New Steve McQueen Docs Coming to Amazon Prime

Three new documentaries from Steve McQueen are set to hit Amazon Prime Video in the U.S. and Canada on September 17.

Uprising, a three-part series consisting of hour-long episodes directed by McQueen and James Rogan, examines three events from 1981 in the U.K. to reveal how they are intertwined and how race relations were defined for a generation.

The series will look closely at the New Cross Fire that killed 13 Black youths, the Black People’s Day of Action, which saw more than 20,000 people join the first organized mass protest by Black British people, and the Brixton riots.

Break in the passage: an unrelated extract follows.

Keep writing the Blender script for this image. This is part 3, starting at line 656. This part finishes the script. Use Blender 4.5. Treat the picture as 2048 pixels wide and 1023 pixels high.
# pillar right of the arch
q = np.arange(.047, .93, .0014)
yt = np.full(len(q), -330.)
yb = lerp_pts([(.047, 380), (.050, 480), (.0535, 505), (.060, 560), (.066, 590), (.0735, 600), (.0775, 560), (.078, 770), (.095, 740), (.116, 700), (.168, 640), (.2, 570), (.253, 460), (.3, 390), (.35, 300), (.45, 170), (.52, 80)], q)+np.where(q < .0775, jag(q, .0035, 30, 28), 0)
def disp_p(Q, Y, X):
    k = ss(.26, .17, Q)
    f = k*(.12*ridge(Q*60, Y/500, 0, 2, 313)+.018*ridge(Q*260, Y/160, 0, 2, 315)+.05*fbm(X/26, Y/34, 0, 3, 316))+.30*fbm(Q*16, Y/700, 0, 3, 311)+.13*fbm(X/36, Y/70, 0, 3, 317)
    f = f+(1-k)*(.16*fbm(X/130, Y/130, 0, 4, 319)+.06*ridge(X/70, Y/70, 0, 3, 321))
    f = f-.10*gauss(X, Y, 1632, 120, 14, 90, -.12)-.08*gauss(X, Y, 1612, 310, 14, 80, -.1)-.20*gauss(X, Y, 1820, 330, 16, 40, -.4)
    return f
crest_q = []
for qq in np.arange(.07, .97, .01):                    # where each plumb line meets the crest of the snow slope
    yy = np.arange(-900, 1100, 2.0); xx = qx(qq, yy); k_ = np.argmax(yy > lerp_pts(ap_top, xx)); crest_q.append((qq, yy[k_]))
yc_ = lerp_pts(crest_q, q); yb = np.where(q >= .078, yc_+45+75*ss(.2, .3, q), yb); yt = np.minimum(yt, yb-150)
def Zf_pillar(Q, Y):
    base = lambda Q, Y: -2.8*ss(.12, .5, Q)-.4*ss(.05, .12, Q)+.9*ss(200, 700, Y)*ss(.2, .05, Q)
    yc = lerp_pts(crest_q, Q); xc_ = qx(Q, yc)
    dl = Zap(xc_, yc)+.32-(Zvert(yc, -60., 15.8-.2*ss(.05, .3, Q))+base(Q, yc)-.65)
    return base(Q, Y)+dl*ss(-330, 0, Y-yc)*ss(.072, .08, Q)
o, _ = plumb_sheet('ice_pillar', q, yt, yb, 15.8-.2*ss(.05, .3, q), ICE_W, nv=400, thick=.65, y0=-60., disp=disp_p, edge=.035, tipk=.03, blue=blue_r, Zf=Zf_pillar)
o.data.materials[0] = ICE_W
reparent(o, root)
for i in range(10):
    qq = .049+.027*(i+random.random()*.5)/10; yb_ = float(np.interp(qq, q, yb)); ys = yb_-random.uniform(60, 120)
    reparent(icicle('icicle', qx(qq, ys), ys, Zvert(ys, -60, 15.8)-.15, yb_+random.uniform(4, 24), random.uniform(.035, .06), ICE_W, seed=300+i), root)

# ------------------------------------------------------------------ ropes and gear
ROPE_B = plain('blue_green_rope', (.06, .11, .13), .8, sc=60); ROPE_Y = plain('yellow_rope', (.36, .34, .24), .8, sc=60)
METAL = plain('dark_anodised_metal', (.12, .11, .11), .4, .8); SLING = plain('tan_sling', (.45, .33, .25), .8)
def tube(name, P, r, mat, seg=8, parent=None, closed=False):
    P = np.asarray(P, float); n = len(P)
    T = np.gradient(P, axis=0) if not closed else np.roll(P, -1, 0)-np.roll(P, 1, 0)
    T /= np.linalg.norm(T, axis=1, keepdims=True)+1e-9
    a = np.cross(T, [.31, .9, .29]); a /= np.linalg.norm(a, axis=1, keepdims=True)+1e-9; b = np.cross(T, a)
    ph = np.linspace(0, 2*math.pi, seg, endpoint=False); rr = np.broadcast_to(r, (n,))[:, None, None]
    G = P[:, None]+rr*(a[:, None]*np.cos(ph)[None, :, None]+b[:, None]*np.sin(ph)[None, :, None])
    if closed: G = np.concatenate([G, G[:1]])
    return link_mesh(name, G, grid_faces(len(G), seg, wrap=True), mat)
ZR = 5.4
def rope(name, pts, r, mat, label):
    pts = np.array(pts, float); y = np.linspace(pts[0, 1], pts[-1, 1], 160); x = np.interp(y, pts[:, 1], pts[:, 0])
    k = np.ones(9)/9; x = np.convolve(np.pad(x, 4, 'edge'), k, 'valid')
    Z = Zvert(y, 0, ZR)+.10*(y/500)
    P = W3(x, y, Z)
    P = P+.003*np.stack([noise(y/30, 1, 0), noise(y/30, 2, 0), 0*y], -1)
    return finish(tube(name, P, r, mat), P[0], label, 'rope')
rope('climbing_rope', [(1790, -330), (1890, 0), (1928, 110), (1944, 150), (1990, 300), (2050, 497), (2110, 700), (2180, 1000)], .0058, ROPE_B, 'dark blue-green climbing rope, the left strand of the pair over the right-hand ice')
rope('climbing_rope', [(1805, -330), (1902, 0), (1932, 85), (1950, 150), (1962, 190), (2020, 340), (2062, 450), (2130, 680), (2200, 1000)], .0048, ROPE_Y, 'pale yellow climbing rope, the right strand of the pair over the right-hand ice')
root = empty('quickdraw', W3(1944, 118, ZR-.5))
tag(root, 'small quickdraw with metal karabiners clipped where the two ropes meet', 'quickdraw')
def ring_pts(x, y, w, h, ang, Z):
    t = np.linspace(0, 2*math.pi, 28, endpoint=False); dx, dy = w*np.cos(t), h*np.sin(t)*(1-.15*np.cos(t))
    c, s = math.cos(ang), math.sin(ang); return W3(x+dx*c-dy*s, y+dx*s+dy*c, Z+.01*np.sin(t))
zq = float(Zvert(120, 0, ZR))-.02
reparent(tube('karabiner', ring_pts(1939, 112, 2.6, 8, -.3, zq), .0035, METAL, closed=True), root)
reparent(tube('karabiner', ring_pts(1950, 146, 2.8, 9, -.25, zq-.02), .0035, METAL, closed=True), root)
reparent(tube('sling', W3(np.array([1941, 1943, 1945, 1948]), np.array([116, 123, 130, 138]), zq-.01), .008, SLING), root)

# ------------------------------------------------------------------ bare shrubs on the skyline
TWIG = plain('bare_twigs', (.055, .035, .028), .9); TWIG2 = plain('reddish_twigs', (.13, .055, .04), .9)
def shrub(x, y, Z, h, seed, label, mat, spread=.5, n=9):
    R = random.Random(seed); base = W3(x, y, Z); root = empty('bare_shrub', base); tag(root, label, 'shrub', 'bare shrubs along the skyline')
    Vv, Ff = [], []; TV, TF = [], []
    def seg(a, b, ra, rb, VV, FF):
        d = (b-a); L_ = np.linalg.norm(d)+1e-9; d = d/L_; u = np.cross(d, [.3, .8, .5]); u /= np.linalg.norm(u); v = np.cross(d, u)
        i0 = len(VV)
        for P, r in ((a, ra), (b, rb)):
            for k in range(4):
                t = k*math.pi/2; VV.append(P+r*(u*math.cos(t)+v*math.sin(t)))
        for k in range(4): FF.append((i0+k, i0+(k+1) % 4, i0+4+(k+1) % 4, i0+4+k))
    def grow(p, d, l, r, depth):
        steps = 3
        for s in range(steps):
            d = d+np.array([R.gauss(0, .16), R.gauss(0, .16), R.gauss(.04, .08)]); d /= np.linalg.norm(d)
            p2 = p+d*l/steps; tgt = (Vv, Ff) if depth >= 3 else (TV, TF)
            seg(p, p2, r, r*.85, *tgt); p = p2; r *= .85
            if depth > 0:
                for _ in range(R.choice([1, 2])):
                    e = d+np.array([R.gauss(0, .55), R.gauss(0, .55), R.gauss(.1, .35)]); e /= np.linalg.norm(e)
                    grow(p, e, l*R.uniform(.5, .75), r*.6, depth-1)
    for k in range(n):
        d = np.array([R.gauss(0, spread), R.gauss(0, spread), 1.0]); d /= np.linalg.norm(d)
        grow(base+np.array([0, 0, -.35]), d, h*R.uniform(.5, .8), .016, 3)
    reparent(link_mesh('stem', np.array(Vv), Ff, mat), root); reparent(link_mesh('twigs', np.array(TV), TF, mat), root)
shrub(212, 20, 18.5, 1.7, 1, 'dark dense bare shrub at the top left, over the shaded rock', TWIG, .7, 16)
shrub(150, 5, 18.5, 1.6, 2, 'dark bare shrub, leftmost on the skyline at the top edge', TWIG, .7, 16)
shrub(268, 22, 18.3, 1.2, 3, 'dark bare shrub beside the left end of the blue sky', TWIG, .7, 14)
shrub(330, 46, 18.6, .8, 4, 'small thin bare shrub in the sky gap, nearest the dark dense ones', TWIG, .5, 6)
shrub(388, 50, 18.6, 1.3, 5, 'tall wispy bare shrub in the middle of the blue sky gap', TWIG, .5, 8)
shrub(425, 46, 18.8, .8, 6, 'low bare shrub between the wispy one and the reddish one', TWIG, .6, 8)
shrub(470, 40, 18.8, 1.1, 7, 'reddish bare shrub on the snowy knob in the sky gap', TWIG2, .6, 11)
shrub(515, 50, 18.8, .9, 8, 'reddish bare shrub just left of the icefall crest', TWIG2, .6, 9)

“It is an honor to make Uprising with testimonials from the survivors, investigators, activists and representatives of the machinery of state,” said McQueen. “We can only learn if we look at things through the eyes of everyone concerned; the New Cross Fire passed into history as a tragic footnote, but that event and its aftermath can now be seen as momentous events in our nation’s history.”

“The New Cross Fire that claimed the lives of so many young people and affected many more remains one of the biggest losses of life in a house fire in modern British history,” said Rogan. “What happened, and how Britain responded to it, is a story that has been waiting to be told in depth for 40 years. In the series, survivors and the key participants will give their account of the fire, the aftermath, the impact it had on the historic events of 1981 and the profound legacy it has left behind.”

The 90-minute film Black Power: A British Story of Resistance was directed by George Amponsah and explores how the Black Power movement came into the U.K. in the late 1960s and fought back against police brutality and racism. It features rare archival footage of Martin Luther King Jr., Malcolm X and Stokely Carmichael’s activities in Britain, as well as footage of leading figures of the movement in the U.K.

The hour-long documentary Subnormal: A British Scandal, directed by Lyttanya Shannon, looks into one of the biggest scandals in the history of British education when Black children in the 1960s and ’70s were sent to school for the “educationally subnormal.” It explores the debates on race and intelligence that led to the scandal, the devastating impact it had on the children involved and illuminates how Black parents, teachers and activists came together to expose the injustice and force change.

“Looking at the past is an indication of what we have achieved today,” said McQueen. “These two documentaries show us how far we still have to travel for liberty and justice.”

All three documentaries explore themes and events depicted in McQueen’s Small Axe anthology, which is currently available on Prime Video in the U.S. and Canada. McQueen is an executive producer on all three, alongside Rogan, Tracey Scoffield and Soleta Rogan, with Rogan Productions, Lammas Park, Turbine Studios and Amazon Studios producing.